Hitchhiking through Romania

Ana Iosub front photo

 Written by Ana Iosub, Romania

We are two travelers from Romania (Ana Iosub and Alex Cilibianu) who left their jobs and are now heading for a life of freelancing and alternative learning. We met three years ago and made our first long hitchhiking trip from Bucharest to Dover, via Amsterdam. In 2012 we grew fond of the idea of studying in Denmark. After almost half an year of debating whether to go to the North or not, we decided to make a blog and archive some of the experiences. Our main wish is to see the world and work from place to place, but we also want to keep our blog updated. In our travels, a Turkish guy gave us traditional tea and bananas, a Dutch man offered us his map and candy, slept at the grandmother of a fellow traveling girl we met on Facebook.


My family is less supportive of the idea that a girl is hitchhiking, although not by herself. In the beginning I preferred not telling them about this at all, because I wanted to avoid the sleepless nights and worries. Now I am trying to be honest with them, and get them used to my new style of living.

In Romania, it is common to pay the driver for taking you from one place to another. During the communism regime, hitchhiking was a usual practice because there were fewer cars and not so many things to spend money on.  So hitchhiking was pretty common. People knew where to stand, and card just picked them up. With capitalism, one may think that this is not a very decent way of getting by. So if you don’t have a car, there is always the possibility of train or coach, you might be told.

Ana Iosub1

For the past three years neither of these was a possibility for us. When we first timidly tried, we were facing people’s misconceptions. And the hardest thing to work on is people’s opinions and mentality.  Through the years we learned a few things we hold in respect. First and foremost, no matter how expensive the car is, it is common sense to tell the driver that you will not pay for the ride. So if he agrees to think, you thank him, if not, you thank him as well.

Another thing we learned while hitchhiking: never have expectations, never judge the person that decides to take you or not, be open to whatever they may tell you, don’t be too opinionated and accept the fact that people are different, they were brought up differently than you, even though raised in the same country and you may not share the same set of values.  Never judge another culture through the eyes of your culture.
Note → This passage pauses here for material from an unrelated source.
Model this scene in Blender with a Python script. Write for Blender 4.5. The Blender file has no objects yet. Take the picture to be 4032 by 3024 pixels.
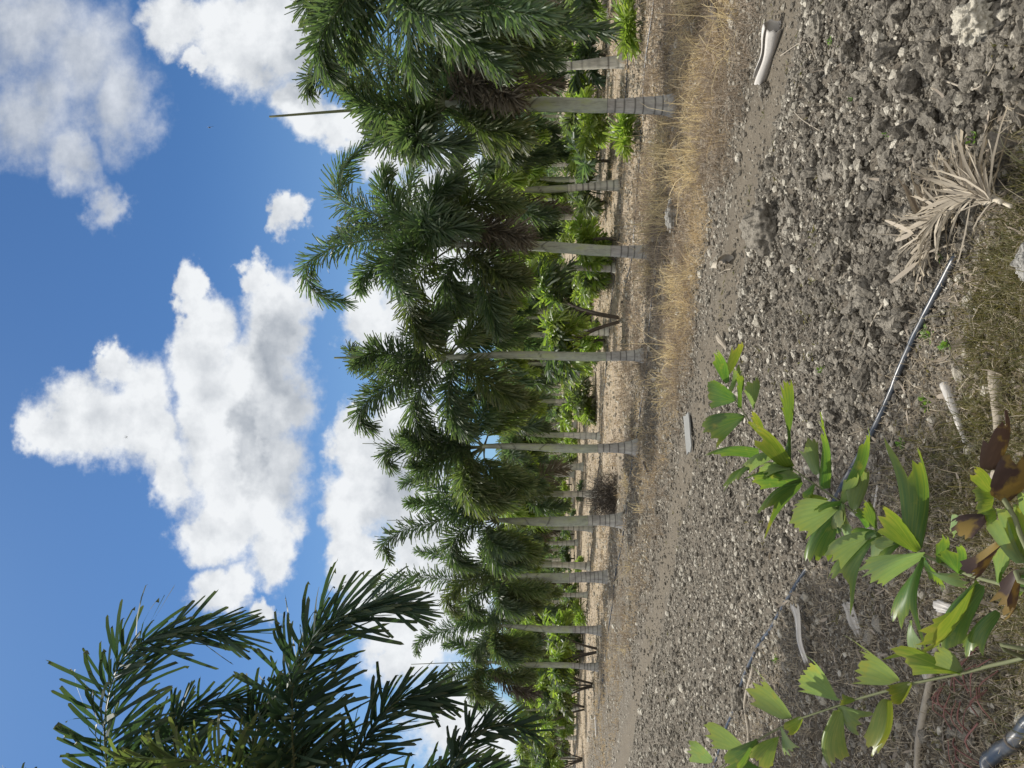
import bpy, math, random
import numpy as np
from mathutils import Vector, Matrix

# ------------------------------------------------------------------ camera
sc = bpy.context.scene
R = math.radians
FPX = 2800.0                     # focal length in photo pixels
PITCH = R(2.75)
CAM = np.array([0.0, 0.0, 1.6])
cam = bpy.data.cameras.new("camera"); camo = bpy.data.objects.new("camera", cam)
sc.collection.objects.link(camo); sc.camera = camo
cam.sensor_width = 36.0; cam.lens = FPX * 36.0 / 4032.0
cam.clip_start = 0.05; cam.clip_end = 3000
camo.matrix_world = Matrix.Translation(CAM) @ Matrix.Rotation(R(90) + PITCH, 4, 'X') @ Matrix.Rotation(R(-90), 4, 'Z')

# ------------------------------------------------------------------ light
SUN_EL, SUN_AZ = R(58), R(-36)   # azimuth from +Y, negative = to the left
sdir = Vector((math.sin(SUN_AZ) * math.cos(SUN_EL), math.cos(SUN_AZ) * math.cos(SUN_EL), math.sin(SUN_EL)))
sl = bpy.data.lights.new("sun", 'SUN'); sl.energy = 4.5; sl.angle = R(0.6); sl.color = (1.0, 0.955, 0.88)
so = bpy.data.objects.new("sun", sl); sc.collection.objects.link(so)
so.rotation_euler = sdir.to_track_quat('Z', 'Y').to_euler()
sc.view_settings.view_transform = 'Standard'; sc.view_settings.look = 'None'
sc.view_settings.exposure = 0.26; sc.view_settings.gamma = 1.0
sc.cycles.max_bounces = 6; sc.cycles.diffuse_bounces = 3; sc.cycles.glossy_bounces = 2
sc.cycles.transmission_bounces = 3; sc.cycles.transparent_max_bounces = 4
sc.cycles.use_adaptive_sampling = True
try: sc.cycles.use_denoising = True
except Exception: pass

K = 4032.0 / 2212.0              # note-taking scale of the photo
def ray(u, v):
    x = (1512 - v) / FPX; y = (2016 - u) / FPX
    return np.array([x, math.cos(PITCH) - y * math.sin(PITCH), math.sin(PITCH) + y * math.cos(PITCH)])
def at(u, v, d):                 # world point seen at photo pixel (u,v) standing d metres ahead
    r = ray(u, v); return CAM + r * (d / r[1])
def D(u, v, d): return at(u * K, v * K, d)
def G(u, v):                     # ground point under a photo pixel
    r = ray(u, v); return CAM + r * (1.6 / -r[2])

# ------------------------------------------------------------------ world: sky with clouds
w = bpy.data.worlds.new("World"); sc.world = w; w.use_nodes = True
nt = w.node_tree; nt.nodes.clear()
class NT:
    def __init__(s, nt): s.nt = nt
    def n(s, t, **k):
        x = s.nt.nodes.new(t)
        for a, b in k.items(): setattr(x, a, b)
        return x
    def put(s, sock, val):
        if isinstance(val, bpy.types.NodeSocket): s.nt.links.new(val, sock)
        elif val is not None: sock.default_value = val
    def m(s, op, a, b=None, c=None, clamp=False):
        x = s.n('ShaderNodeMath', operation=op, use_clamp=clamp)
        s.put(x.inputs[0], a)
        if b is not None: s.put(x.inputs[1], b)
        if c is not None: s.put(x.inputs[2], c)
        return x.outputs[0]
    def vm(s, op, a, b=None, c=None, out=0):
        x = s.n('ShaderNodeVectorMath', operation=op)
        s.put(x.inputs[0], a)
        if b is not None: s.put(x.inputs[1], b)
        if c is not None: s.put(x.inputs[2], c)
        return x.outputs[out]
    def noise(s, vec, scale, detail=4, rough=.55, out='Fac', dist=0.0):
        x = s.n('ShaderNodeTexNoise'); s.put(x.inputs['Vector'], vec)
        x.inputs['Scale'].default_value = scale; x.inputs['Detail'].default_value = detail
        x.inputs['Roughness'].default_value = rough; x.inputs['Distortion'].default_value = dist
        return x.outputs[out]
    def vor(s, vec, scale, out='Distance', feature='F1', rnd=1.0):
        x = s.n('ShaderNodeTexVoronoi', feature=feature); s.put(x.inputs['Vector'], vec)
        x.inputs['Scale'].default_value = scale; x.inputs['Randomness'].default_value = rnd
        return x.outputs[out]
    def mr(s, v, a, b, c=0.0, d=1.0, smooth=False):
        x = s.n('ShaderNodeMapRange'); x.interpolation_type = 'SMOOTHSTEP' if smooth else 'LINEAR'
        s.put(x.inputs[0], v); s.put(x.inputs[1], a); s.put(x.inputs[2], b); s.put(x.inputs[3], c); s.put(x.inputs[4], d)
        return x.outputs[0]
    def mix(s, f, a, b, mode='MIX'):
        x = s.n('ShaderNodeMix', data_type='RGBA', blend_type=mode)
        s.put(x.inputs[0], f)
        s.put(x.inputs[6], a if not isinstance(a, tuple) else (*a[:3], 1)); s.put(x.inputs[7], b if not isinstance(b, tuple) else (*b[:3], 1))
        return x.outputs[2]
    def ramp(s, f, stops):
        x = s.n('ShaderNodeValToRGB'); s.put(x.inputs[0], f); e = x.color_ramp.elements
        while len(e) < len(stops): e.new(.5)
        for q, (p, c) in zip(e, stops): q.position = p; q.color = (*c, 1)
        return x.outputs[0]
t = NT(nt)
sky = t.n('ShaderNodeTexSky', sky_type='NISHITA'); sky.sun_disc = False
sky.sun_elevation = SUN_EL; sky.sun_rotation = SUN_AZ
sky.altitude = 0; sky.air_density = 1.0; sky.dust_density = 0.6; sky.ozone_density = 2.5
tc = t.n('ShaderNodeTexCoord')
dirv = tc.outputs['Generated']
sep = t.n('ShaderNodeSeparateXYZ'); t.put(sep.inputs[0], dirv)
yy = t.m('MAXIMUM', t.m('ABSOLUTE', sep.outputs[1]), 0.08)
ga = t.m('DIVIDE', sep.outputs[0], yy); gb = t.m('DIVIDE', sep.outputs[2], yy)
cmb = t.n('ShaderNodeCombineXYZ'); t.put(cmb.inputs[0], ga); t.put(cmb.inputs[1], gb)
P0 = cmb.outputs[0]
w1 = t.vm('SUBTRACT', t.noise(P0, 5.0, 5, .6, 'Color'), (.5, .5, .5))
w2 = t.vm('SUBTRACT', t.noise(P0, 17.0, 5, .65, 'Color'), (.5, .5, .5))
w3 = t.vm('SUBTRACT', t.noise(P0, 60.0, 4, .6, 'Color'), (.5, .5, .5))
PW = t.vm('MULTIPLY_ADD', w3, (.016, .016, 0), t.vm('MULTIPLY_ADD', w1, (.16, .16, 0), t.vm('MULTIPLY_ADD', w2, (.06, .06, 0), P0)))
def blobs(P, lst, k=.25):
    cur = None
    for (u, v, ru, rv) in lst:
        r = ray(u * K, v * K); a, b = r[0] / r[1], r[2] / r[1]
        sa, sb = FPX / (rv * K), FPX / (ru * K)
        L = t.vm('LENGTH', t.vm('MULTIPLY_ADD', P, (sa, sb, 0), (-a * sa, -b * sb, 0)), out=1)
        if cur is None: cur = L
        else:
            x = t.n('ShaderNodeMath', operation='SMOOTH_MIN'); t.put(x.inputs[0], cur); t.put(x.inputs[1], L); x.inputs[2].default_value = k; cur = x.outputs[0]
    return cur
crisp = [(520,1010,160,190),(560,850,125,170),(430,770,85,130),(400,650,42,80),(590,710,95,120),(545,600,40,60),(480,880,110,140),
 (360,1010,75,110),(110,925,62,60),(185,915,125,115),(285,880,100,140),(250,790,35,50),(330,930,80,60),(450,1130,90,80),(470,1270,75,80),(580,1190,90,90),
 (390,50,95,95),(520,90,120,130),(620,60,140,110),(640,220,85,75),(430,155,50,38),(730,260,75,60),(600,472,40,56),(640,478,45,50),
 (800,690,75,110),(770,960,70,110),(820,1290,70,90),(780,1120,95,110),(750,960,45,70),(880,1020,130,190),(880,1400,100,90),(790,1230,70,90),(930,600,110,120),(910,720,110,150),(860,330,90,90),(1000,480,150,200),(960,1250,150,200),(1000,1560,130,120),(560,1330,40,40)]
soft = [(40,80,170,150),(150,150,150,140),(260,230,90,100),(60,250,110,100),(150,330,70,70),(205,420,42,60)]
greyb = [(655,900,70,270),(600,760,60,110),(620,170,90,60),(700,110,90,80),(870,1080,60,120),(560,960,40,120)]
nz = t.noise(P0, 9.0, 10, .68); nzo = t.noise(t.vm('ADD', P0, (-.022, .03, 0)), 9.0, 7, .60); nzs = t.noise(P0, 9.0, 7, .60); nz2 = t.noise(P0, 30.0, 6, .6)
lc = blobs(PW, crisp)
dens_c = t.m('ADD', t.m('SUBTRACT', 1.0, lc), t.m('MULTIPLY', t.m('SUBTRACT', nz, .5), .95))
al_c = t.mr(dens_c, -.12, .38, 0, 1, True)
ls = blobs(PW, soft)
dens_s = t.m('ADD', t.m('SUBTRACT', 1.05, ls), t.m('MULTIPLY', t.m('SUBTRACT', nz, .5), 1.3))
al_s = t.m('MULTIPLY', t.mr(dens_s, -.25, .85, 0, 1, True), .80)
alpha = t.m('MAXIMUM', al_c, al_s)
lg = blobs(PW, greyb, .5)
grey = t.m('ADD', t.mr(lg, .35, 1.35, 1, 0, True), t.m('MULTIPLY', t.m('SUBTRACT', nz2, .5), .15))
billow = t.m('MULTIPLY', t.m('SUBTRACT', t.noise(PW, 13.0, 7, .6), .42), 2.2)
grey = t.m('MAXIMUM', t.m('MULTIPLY', grey, t.mr(dens_c, .1, .6, .35, 1)), t.m('MULTIPLY', al_s, t.m('SUBTRACT', 1.0, t.m('MULTIPLY', nz, .45))))
emb = t.m('MULTIPLY', t.m('SUBTRACT', nzo, nzs), 1.7)
grey = t.m('ADD', t.m('MULTIPLY', grey, .66), t.m('ADD', t.m('MULTIPLY', billow, .09), emb)); grey = t.m('ADD', grey, .10, clamp=True)
ccol = t.mix(grey, (7.4, 7.6, 7.8), (2.9, 3.25, 3.75))
skyc = t.mix(1.0, sky.outputs[0], (.37, .59, .80), 'MULTIPLY')
hz = t.mr(gb, .0, .55, .45, 0, True)
skyc = t.mix(hz, skyc, (3.2, 5.0, 7.2))
fin = t.mix(alpha, skyc, ccol)
# overhead and behind, out of view: bright cloud added to the sky as fill light
oc = t.mr(t.noise(dirv, 2.2, 6, .6), .40, .50, 0, .9, True)
outm = t.m('MAXIMUM', t.mr(sep.outputs[1], .25, -.1, 0, 1, True), t.mr(sep.outputs[2], .72, .88, 0, 1, True))
fin = t.mix(t.m('MULTIPLY', oc, outm), fin, (10.5, 10.3, 10.0))
bg = t.n('ShaderNodeBackground'); t.put(bg.inputs[0], fin); bg.inputs[1].default_value = 0.10
wo = t.n('ShaderNodeOutputWorld'); nt.links.new(bg.outputs[0], wo.inputs[0])
w.cycles.sampling_method = 'MANUAL'; w.cycles.sample_map_resolution = 256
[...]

So, for a foreigner to hitchhike in Romania, it is useful to know these rules. There is no particular place to stand in, apart from the usual: gas stations, the outskirts of cities. Just hold your sign with the place you want to reach, and a big smile, this always works.  And be in high spirits, when drivers look at you they want to see a friendly face. And let the driver know whether you want to pay for the ride or not. We were taken by hotel owners, business coaches, truck drivers, people full of stories and experiences we might not have encountered without hitchhiking. We were given advices, life confessions, ideas, we shared our food and water and above all, we exchanged great amount of positive energy.

Ana Iosub2

We did not face any danger in our travels, just the right situations and people willing to help. We slept in gas stations in our tent, which came as a surprise for the people working there, telling us that the police might come and ask us to leave. Nothing like that happened. We believe there is an unwritten rule that if you are acting natural about what you are doing, people will not be upset, and you will not be misunderstood.

So if you decide to come to Romania, be confident, don’t let your opinion be molded by others, just come and decide for yourself. Don’t think in advance, just free yourself and experience it firsthand!